Mujica vows to 'fight to the death' for future of Mercosur
As Uruguay and Paraguay continue to express their discomfort with the recent trading blocks applied by Argentina and Brazil within the Mercosur trading bloc, Uruguayan president José Mujica promised to “fight to the death” for the future of the organization.
“Our Mercosur has some contradictions, which we don’t respect much and criticize everyday, but heaven help us if it didn’t exist!” he said in a speech he gave at the 53rd Annual Conference of the Inter-American Development Bank in Montevideo.
“Who would we be selling these little cars we assemble to? We’d be selling them to Germany or the US,” he assured, in reference to the auto assembly lines set up in Uruguay with Chinese funds that dealt with their share of trouble last year due to the new Brazilian trading blocks.

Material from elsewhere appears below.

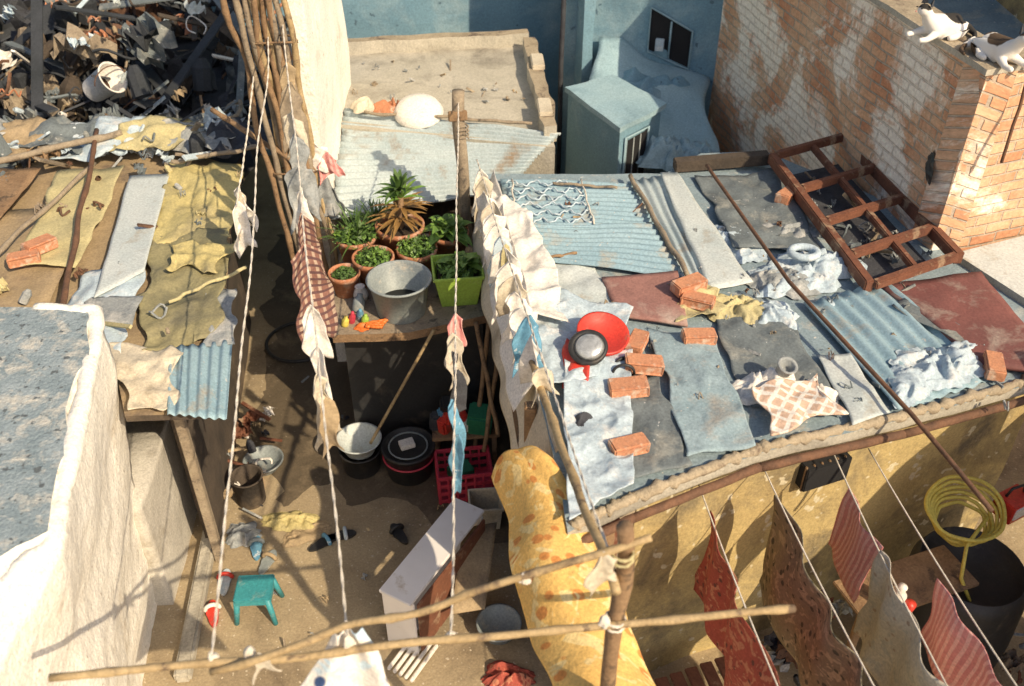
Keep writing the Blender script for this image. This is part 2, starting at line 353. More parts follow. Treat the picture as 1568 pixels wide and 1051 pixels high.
# alley shade painted as a dark sheet along the covered side of the yard
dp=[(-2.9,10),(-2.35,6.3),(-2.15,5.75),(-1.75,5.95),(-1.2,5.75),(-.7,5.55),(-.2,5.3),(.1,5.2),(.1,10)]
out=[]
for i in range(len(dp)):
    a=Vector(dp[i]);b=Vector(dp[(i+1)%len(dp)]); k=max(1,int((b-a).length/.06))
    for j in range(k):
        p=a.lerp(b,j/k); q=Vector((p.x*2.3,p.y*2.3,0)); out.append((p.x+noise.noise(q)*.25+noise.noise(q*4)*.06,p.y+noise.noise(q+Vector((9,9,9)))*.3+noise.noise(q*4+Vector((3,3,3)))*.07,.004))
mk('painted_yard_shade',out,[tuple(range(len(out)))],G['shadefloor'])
def lumpwall(name,poly,z0,z1,mat,seed,amp=.035,lean=.0):
    pts=[]
    for i in range(len(poly)):
        p=Vector(poly[i]);q=Vector(poly[(i+1)%len(poly)]);k=max(1,int((q-p).length/.06))
        for j in range(k): pts.append(p.lerp(q,j/k))
    n=len(pts); nz=int((z1-z0)/.06); vs=[];fs=[]; c=sum(pts,Vector((0,0)))/n
    for j in range(nz+1):
        z=z0+(z1-z0)*j/nz
        for p in pts:
            d=(p-c).normalized(); h=noise.noise(Vector((p.x*1.1+seed,p.y*1.1,z*1.6)))*amp*1.2+noise.noise(Vector((p.x*4,p.y*4,z*5)))*amp*.35+noise.noise(Vector((p.x*11,p.y*11,z*11)))*amp*.22
            h+=lean*(z1-z)
            vs.append((p.x+d.x*h,p.y+d.y*h,z))
    for j in range(nz):
        for i in range(n): fs.append((j*n+i,j*n+(i+1)%n,(j+1)*n+(i+1)%n,(j+1)*n+i))
    fs.append(tuple(nz*n+i for i in range(n)))
    return mk(name,vs,fs,mat,smooth=True)
L=[(-2.72,4.97),(-2.58,4.4),(-2.38,3.5),(-2.31,3.14),(-2.45,2.90),(-3.4,2.72),(-6,2.7),(-6,5.05)]
a=rough_prism('roof_slab',L,2.53,2.60,G['slab'],G['white'],1,.08,.07)
LW=[(-2.66,4.97),(-2.31,3.4),(-2.22,3.0),(-2.24,2.0),(-2.24,1.0),(-5.95,1.05),(-5.95,5.0)]
b=lumpwall('wall',LW,0,2.56,G['white'],2,.05,-.10)
lp=[Vector(p) for p in ((-3.1,5.0,2.56),(-2.70,4.97,2.56),(-2.55,4.4,2.55),(-2.36,3.5,2.545),(-2.27,3.06,2.535),(-2.40,2.82,2.53),(-3.4,2.66,2.53),(-4.6,2.6,2.53))]
pts=[]
for i in range(len(lp)-1):
    for k in range(14): pts.append(lp[i].lerp(lp[i+1],k/14)+Vector((noise.noise(Vector(((i*14+k)*.12,1,0)))*.04,0,noise.noise(Vector(((i*14+k)*.15,5,0)))*.015)))
lip=tube('wall_lip',pts,[.052*(1+.5*noise.noise(Vector((i*.12,2,0)))+.18*noise.noise(Vector((i*.5,7,0)))) for i in range(len(pts))],G['white'],14)
k1=box('kerb',(-2.50,5.0,.05),(.12,2.2,.10),G['conc'],rz=.1,bev=.02)
b2=lumpwall('low_wall',[(-2.74,5.8),(-2.66,4.6),(-3.1,4.6),(-3.1,5.8)],0,1.1,G['greyw'],5,.03)
grp('whitewashed_building',[a,b,b2,k1,lip])
parts=[prism('roof_deck',[(-1.95,4.65),(-2.62,8.1),(-3.4,8.6),(-9,8.9),(-9,5.06),(-2.75,5.06),(-2.55,4.62)],1.93,1.98,G['cbr'],G['darkwall']),
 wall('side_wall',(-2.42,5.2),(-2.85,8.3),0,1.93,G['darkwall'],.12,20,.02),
 box('corner_post',(-2.40,5.05,.97),(.07,.07,1.93),G['woodg'],.1)]
parts+=[
 sheet('yellow_tarp',[(-2.32,6.7,2.04),(-2.5,8.0,2.06),(-3.18,7.95,2.06),(-3.0,6.6,2.05)],G['cyel'],34,34,.06,3.0,1,.10,lift=2.0),
 sheet('olive_tarp',[(-2.12,5.4,2.03),(-2.36,6.85,2.05),(-2.98,6.75,2.05),(-2.62,5.2,2.04)],G['coli'],34,34,.05,3.4,12,.10,lift=2.0),
 sheet('yellow_flap',[(-2.28,6.1,2.10),(-2.2,6.55,2.12),(-2.75,6.5,2.12),(-2.7,6.2,2.1)],G['cyel'],22,22,.05,5,13,.14,lift=2.05),
 sheet('plank_panel',[(-3.13,5.8,2.09),(-2.86,6.15,2.10),(-3.12,7.75,2.10),(-3.47,7.7,2.10)],G['corw'],14,20,.008,3,2,.01),
 corr('corrugated_edge',[(-2.44,5.28,2.02),(-2.0,5.36,2.02),(-1.86,4.56,2.0),(-2.24,4.56,2.0)],G['corb'],6,.012,'u'),
 sheet('torn_paper',[(-2.5,4.60,2.03),(-2.24,4.62,2.04),(-2.3,5.2,2.06),(-2.92,5.3,2.05)],G['cbeige'],28,28,.04,4,4,.10,lift=2.0),
 sheet('grey_card',[(-3.15,5.55,2.06),(-2.75,5.5,2.08),(-2.8,5.85,2.08),(-3.2,5.85,2.07)],G['cgr'],10,10,.015,4,5,.04,lift=2.0),
 sheet('plywood_panel',[(-4.7,5.3,2.03),(-3.45,5.6,2.05),(-3.6,7.2,2.06),(-4.9,7.2,2.03)],G['cbr'],12,12,.02,2,6,.02,lift=1.99),
 sheet('plywood_panel_small',[(-3.9,6.2,2.12),(-3.4,6.2,2.09),(-3.55,7.9,2.1),(-4.15,7.8,2.1)],G['cyl2'],16,16,.03,3,7,.05,lift=2.0),
 sheet('plywood_far',[(-5.2,6.8,2.1),(-4.3,6.9,2.12),(-4.3,7.8,2.12),(-5.3,7.8,2.1)],G['wood'],12,12,.02,2,16,.03,lift=2.0),
 sheet('sacking',[(-3.3,5.1,2.03),(-2.75,5.15,2.04),(-2.9,6.3,2.06),(-3.35,6.2,2.05)],G['cbl'],20,20,.04,4,8,.06,lift=2.0),
 sheet('grey_tarp',[(-2.2,5.3,2.02),(-1.98,5.3,2.02),(-2.12,6.0,2.03),(-2.35,6.0,2.03)],G['cgr'],20,20,.035,5,9,.05,lift=2.0),
 sheet('dark_tarp',[(-6.5,5.2,2.0),(-4.4,5.2,2.02),(-4.7,8.4,2.04),(-6.8,8.4,2.02)],G['dark'],16,16,.06,2,9,.05,lift=1.99)]
grp('shack',parts)
for p,q,r,m,nm in [((-3.95,8.35,2.25),(-3.22,5.35,2.16),.022,'rust','rusty_pipe'),((-5.3,7.4,2.2),(-3.7,8.3,2.25),.03,'woodg','wooden_pole'),((-4.2,5.6,2.14),(-3.8,7.8,2.18),.02,'woodg','wooden_stick'),((-2.55,5.7,2.13),(-2.05,6.15,2.13),.013,'cyl2','wooden_stick'),((-3.1,7.8,2.2),(-2.3,8.0,2.25),.02,'woodg','wooden_stick')]:
    pole(nm,p,q,r,G[m],.03,r*100)
def brick(c,rz=0,rx=0,ry=0,sc_=1):
    s=sc_*R.uniform(.93,1.06)
    bm=bmesh.new(); bmesh.ops.create_cube(bm,size=1); bmesh.ops.scale(bm,vec=(.24*s,.12*s,.085*s),verts=bm.verts)
    bmesh.ops.bevel(bm,geom=bm.edges[:],offset=.008,segments=2,affect='EDGES')
    for v in bm.verts: v.co+=Vector([R.uniform(-.0025,.0025) for _ in range(3)])
    for f in [f for f in bm.faces if abs(f.normal.y)>.95 and f.calc_area()>.006]:
        bmesh.ops.inset_individual(bm,faces=[f],thickness=.016); bmesh.ops.translate(bm,vec=f.normal*-.008,verts=f.verts)
    me=bpy.data.meshes.new('loose_brick'); bm.to_mesh(me); bm.free(); me.materials.append(G['brick'])
    o=bpy.data.objects.new('loose_brick',me); COL.objects.link(o); o.location=c; o.rotation_euler=(rx,ry,rz); return o
brick((-3.82,6.25,2.16),.4); brick((-3.76,6.42,2.17),1.0,0,.1)
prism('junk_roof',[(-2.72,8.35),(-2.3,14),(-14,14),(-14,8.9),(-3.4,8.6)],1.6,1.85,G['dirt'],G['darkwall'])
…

“What would I say to our biggest privately-owned corporation, (dairy company) Conaprole? ‘You have lost Brazil, your biggest market, because we’re now selling to the world’,” he added.
“The Mercosur’s defects are our defects and we will fight them to the death without compromising and without giving up,” he concluded.
Mujica insisted that the Mercosur region has to fight its “pains and sorrows, while negotiating and fighting so its small industries can have a market” to do business.
The Uruguayan head of state also urged for an increase in multilateral collaboration with other member countries in areas such as energy, education and investigation.
Mujica’s statements come in a time in which the Uruguayan opposition, as well as the country’s business leaders, have criticized his government for an alleged lack of response to the new trade blocks applied by Argentina and Brazil.